Geçmişinde Rusya ve Afganistan gibi dünyanın bir çok bölgesinde cihat tecrübesi olan İslam Devletinin militanları için Irak ve Suriye’de karşılaştıkları medyatik savaş bir ilkti ve onlar da aynı yolu denemek istedilerse de Mart ayından bu yana sempatizanları tarafından açılan yaklaşık 60 bin twitter hesabı ve bir o kadar youtube hesabı bloke edilerek propaganda yapmaları önlenmiş oldu.
Olayların ortaya çıktığından bu yana Türk medyasınca servis edilmiş hazır haberleri okumak yerine gerek PYD gerekse İD kaynaklarından birebir takibi karşılaştırmalı olarak yapan ve takip ettiği çok önemli ve bir o kadar da mutedil bir hesabın en az 30 kez bloke edildiğine şahit olmuş birisi olarak söyleyebileceğim en net şey: ABD’nin Medya savaşlarına sürekli İD aleyhine müdahil olduğudur.
Bundan Sonra Ne Olacak?
Ortadoğu ve İslam dünyasında gelişen bir takım olaylara karşı safdil olmamak gerektiği gibi, bu gelişmeleri bütün bütün komplo teorileriyle izah edip sırtını dönmekte tarihin akışı içerisinde ciddi pişmanlıklar verdirebilir.
İslam Devletinin ortaya çıkışını İran, İsrail ve AB(D) üçgeninde değerlendirerek kestirip atmak kolaycılıktan başka bir şey değildir.
100 yıldır batıda yükseltilen dini ve ekonomik yaşantıya karşılık bilinçaltında öfke ile büyüyen mağlup Ortadoğu ve İslam dünyasının sosyal, ekonomik ve kültürel sömürüye tabi olduğunu görmeden, terör şeklinde tanımlamak batı ağzıyla konuşmaktan başka bir şey değildir.

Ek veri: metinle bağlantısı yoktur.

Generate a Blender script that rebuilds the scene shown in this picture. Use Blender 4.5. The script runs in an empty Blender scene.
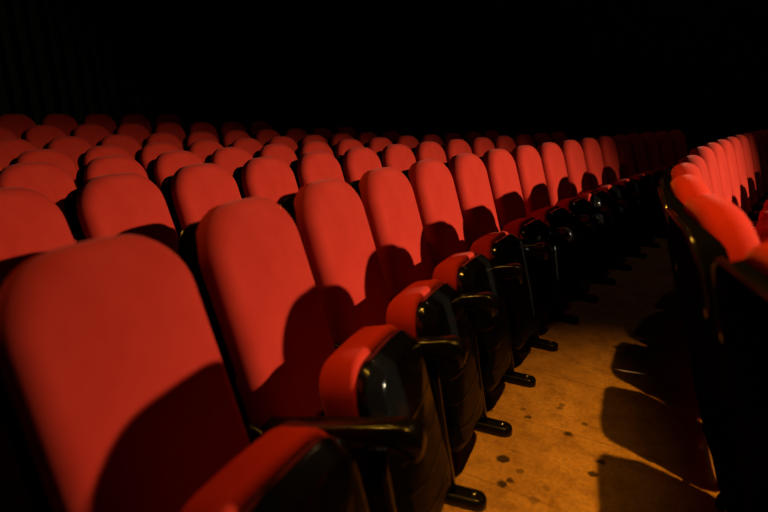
import bpy, math, random
import numpy as np
from mathutils import Vector

random.seed(4)
C = bpy.context.scene
COL = C.collection
PI = math.pi

# ------------------------------------------------------------------ render look
C.view_settings.view_transform = 'Standard'
C.view_settings.look = 'None'
C.view_settings.exposure = 0.0
C.view_settings.gamma = 1.0
C.view_settings.use_curve_mapping = False
C.cycles.use_denoising = True
C.cycles.max_bounces = 6

# ------------------------------------------------------------------ hall layout (metres)
CAM = (0.9271, -1.5148, 1.1899)
YAW, PITCH, ROLL, FPX = -0.4316, 0.2727, -0.0088, 504.13
K = (0.1481, -0.0279, -0.0129, 0.0030)      # bend of the row beside the aisle
PITCH_S = 0.4538                            # seat spacing along a row
ROW_P = 0.8951                              # spacing of the rows behind
FRONT_P = 1.1237                            # aisle row to front row
OT = 0.0066                                # back-top line from the row line

ds_ = 0.01
S = np.arange(-6.0, 11.0, ds_)
def heading(t):
    t = np.asarray(t, float)
    q = np.clip(t, -2.0, 5.5)
    th = K[0]*q + K[1]*q**2/2 + K[2]*q**3/3 + K[3]*q**4/4
    return th + np.where(t > 5.5, (t-5.5)*0.10, 0.0)
TH = heading(S)
def cum(v): return np.concatenate([[0], np.cumsum((v[1:]+v[:-1])/2)*ds_])
X0 = cum(np.sin(TH)); Y0 = cum(np.cos(TH))
I0 = int(np.argmin(abs(S))); X0 -= X0[I0]; Y0 -= Y0[I0]
def row_arc(off):
    x = X0-off*np.cos(TH); y = Y0+off*np.sin(TH)
    L = np.concatenate([[0], np.cumsum(np.hypot(np.diff(x), np.diff(y)))])
    return L-L[I0]
def at(off, s):
    """point on the parallel curve at offset off (positive = away from the stage)"""
    th = float(np.interp(s, S, TH))
    return (float(np.interp(s, S, X0))-off*math.cos(th), float(np.interp(s, S, Y0))+off*math.sin(th), th)

# camera axes (also used to know which seats the photograph sees)
fwd = Vector((math.sin(YAW)*math.cos(PITCH), math.cos(YAW)*math.cos(PITCH), -math.sin(PITCH)))
rgt = Vector((math.cos(YAW), -math.sin(YAW), 0)); up0 = rgt.cross(fwd)
rr = math.cos(ROLL)*rgt+math.sin(ROLL)*up0
uu = -math.sin(ROLL)*rgt+math.cos(ROLL)*up0
def proj(p):
    d = Vector(p)-Vector(CAM); z = d.dot(fwd)
    return 384+FPX*d.dot(rr)/max(z, .02), 256-FPX*d.dot(uu)/max(z, .02), z

# ------------------------------------------------------------------ materials
def mat(name):
    m = bpy.data.materials.new(name); m.use_nodes = True
    nt = m.node_tree; b = nt.nodes['Principled BSDF']
    return m, nt, b
def N(nt, t, **kw):
    n = nt.nodes.new(t)
    for k, v in kw.items(): setattr(n, k, v)
    return n
def ramp(nt, pts):
    r = nt.nodes.new('ShaderNodeValToRGB')
    while len(r.color_ramp.elements) < len(pts): r.color_ramp.elements.new(.5)
    for e, (p, c) in zip(r.color_ramp.elements, pts):
        e.position = p; e.color = (*c, 1)
    return r

def fabric(name, c1, c2):
    m, nt, b = mat(name)
    tc = N(nt, 'ShaderNodeTexCoord')
    n1 = N(nt, 'ShaderNodeTexNoise'); n1.inputs['Scale'].default_value = 9; n1.inputs['Detail'].default_value = 5
    n2 = N(nt, 'ShaderNodeTexNoise'); n2.inputs['Scale'].default_value = 420; n2.inputs['Detail'].default_value = 2
    nt.links.new(tc.outputs['Object'], n1.inputs['Vector']); nt.links.new(tc.outputs['Object'], n2.inputs['Vector'])
    r = ramp(nt, [(.3, c1), (.7, c2)])
    nt.links.new(n1.outputs['Fac'], r.inputs['Fac']); nt.links.new(r.outputs['Color'], b.inputs['Base Color'])
    bp = N(nt, 'ShaderNodeBump'); bp.inputs['Strength'].default_value = .22; bp.inputs['Distance'].default_value = .0015
    nt.links.new(n2.outputs['Fac'], bp.inputs['Height']); nt.links.new(bp.outputs['Normal'], b.inputs['Normal'])
    b.inputs['Roughness'].default_value = .92
    b.inputs['Specular IOR Level'].default_value = .15
    b.inputs['Sheen Weight'].default_value = .25
    b.inputs['Sheen Roughness'].default_value = .45
    b.inputs['Sheen Tint'].default_value = (1, .35, .3, 1)
    return m
M_RED = fabric('red_fabric', (.57, .029, .014), (.65, .038, .019))

def plastic(name, col, rough, bump=None):
    m, nt, b = mat(name)
    tc = N(nt, 'ShaderNodeTexCoord')
    n1 = N(nt, 'ShaderNodeTexNoise'); n1.inputs['Scale'].default_value = 25; n1.inputs['Detail'].default_value = 4
    nt.links.new(tc.outputs['Object'], n1.inputs['Vector'])
    mr = N(nt, 'ShaderNodeMapRange'); mr.inputs['To Min'].default_value = rough*.8; mr.inputs['To Max'].default_value = rough*1.3
    nt.links.new(n1.outputs['Fac'], mr.inputs['Value']); nt.links.new(mr.outputs['Result'], b.inputs['Roughness'])
    b.inputs['Base Color'].default_value = (*col, 1)
    b.inputs['Specular IOR Level'].default_value = .35
    if bump:
        # bowed horizontal ribs moulded in the pan: rib phase = z - bow*y^2
        sx = N(nt, 'ShaderNodeSeparateXYZ'); nt.links.new(tc.outputs['Object'], sx.inputs[0])
        y2 = N(nt, 'ShaderNodeMath', operation='MULTIPLY'); nt.links.new(sx.outputs['Y'], y2.inputs[0]); nt.links.new(sx.outputs['Y'], y2.inputs[1])
        y3 = N(nt, 'ShaderNodeMath', operation='MULTIPLY'); nt.links.new(y2.outputs[0], y3.inputs[0]); y3.inputs[1].default_value = 1.1
        sb = N(nt, 'ShaderNodeMath', operation='SUBTRACT'); nt.links.new(sx.outputs['Z'], sb.inputs[0]); nt.links.new(y3.outputs[0], sb.inputs[1])
        ml = N(nt, 'ShaderNodeMath', operation='MULTIPLY'); nt.links.new(sb.outputs[0], ml.inputs[0]); ml.inputs[1].default_value = 2*PI/.085
        sn = N(nt, 'ShaderNodeMath', operation='SINE'); nt.links.new(ml.outputs[0], sn.inputs[0])
        pw = N(nt, 'ShaderNodeMapRange'); pw.interpolation_type = 'SMOOTHSTEP'
        pw.inputs['From Min'].default_value = .90; pw.inputs['From Max'].default_value = .995
        nt.links.new(sn.outputs[0], pw.inputs['Value'])
        lt = N(nt, 'ShaderNodeMath', operation='LESS_THAN'); nt.links.new(sx.outputs['Z'], lt.inputs[0]); lt.inputs[1].default_value = .47
        mm = N(nt, 'ShaderNodeMath', operation='MULTIPLY'); nt.links.new(pw.outputs['Result'], mm.inputs[0]); nt.links.new(lt.outputs[0], mm.inputs[1])
        sp = N(nt, 'ShaderNodeMapRange'); sp.inputs['From Min'].default_value = .40; sp.inputs['From Max'].default_value = .48   # the ribbed part is grained, the lip is polished
        sp.inputs['To Min'].default_value = .035; sp.inputs['To Max'].default_value = .8
        nt.links.new(sx.outputs['Z'], sp.inputs['Value']); nt.links.new(sp.outputs['Result'], b.inputs['Specular IOR Level'])
        bp = N(nt, 'ShaderNodeBump'); bp.inputs['Strength'].default_value = .6; bp.inputs['Distance'].default_value = .005
        nt.links.new(mm.outputs[0], bp.inputs['Height']); nt.links.new(bp.outputs['Normal'], b.inputs['Normal'])
    return m
M_BLACK = plastic('black_plastic', (.006, .006, .006), .20)
M_BLACK.node_tree.nodes['Principled BSDF'].inputs['Specular IOR Level'].default_value = .6
M_SHELL = plastic('black_moulded_shell', (.005, .005, .005), .17)
M_SHELL.node_tree.nodes['Principled BSDF'].inputs['Specular IOR Level'].default_value = 0
M_PAN = plastic('black_ribbed_pan', (.005, .005, .005), .14, bump=True)
M_MATTE = plastic('black_matte_panel', (.004, .004, .004), .6)
M_MATTE.node_tree.nodes['Principled BSDF'].inputs['Specular IOR Level'].default_value = 0
M_GLINT = plastic('black_glint_strip', (.01, .01, .01), .14)  # gloss for the strips added to give the shells glints
M_GLINT.node_tree.nodes['Principled BSDF'].inputs['Specular IOR Level'].default_value = .8
M_STEEL = plastic('black_painted_steel', (.006, .006, .006), .22)
M_STEEL.node_tree.nodes['Principled BSDF'].inputs['Specular IOR Level'].default_value = .2
m_, nt_, b_ = mat('zinc_bolt'); b_.inputs['Base Color'].default_value = (.55, .50, .42, 1); b_.inputs['Metallic'].default_value = 1; b_.inputs['Roughness'].default_value = .25
M_BOLT = m_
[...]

Tek lider sultasından demokratik sultaya geçirilen Ortadoğu ve İslam ülkelerinde % 50 nin üzerinde oy alan İslami partilerin bile darbelerle alaşağı edildiğini gören ve bu yüzden demokrasiye inancı sıfırlanan insanları anlamadan masa başı analizler yapmak kolaycılıktan başka bir şey değildir.
İslam ülkelerinin satılık liderleri bir yandan 300 bin kişinin ölümüne neden olan Esed rejimini terör örgütü sayılmadıkça, işgal edilmiş topraklarda Hamas’ın seçim zaferine rağmen dünyanın gözü önünde sivil Filistinli katliamı yapan İsrail terör örgütü sayılmadıkça, Afrika’da Arakan’da ve dünyanın bir çok bölgesinde Müslümanlara karşı insanlık dışı işkence ve ölümlerle anılan İngiltere, Fransa vb. ülkeler terör örgütü sayılmadıkça Boko Haram veya İslam devleti gibi örgütlerin terörle mücadele kapsamında İslam ülkelerinden oluşan koalisyonlarla yok edilmesi bu sorunu çözmeyecek, bilakis daha da büyütecek ve gerçek dünya barışı ve huzur asla sağlanamayacaktır.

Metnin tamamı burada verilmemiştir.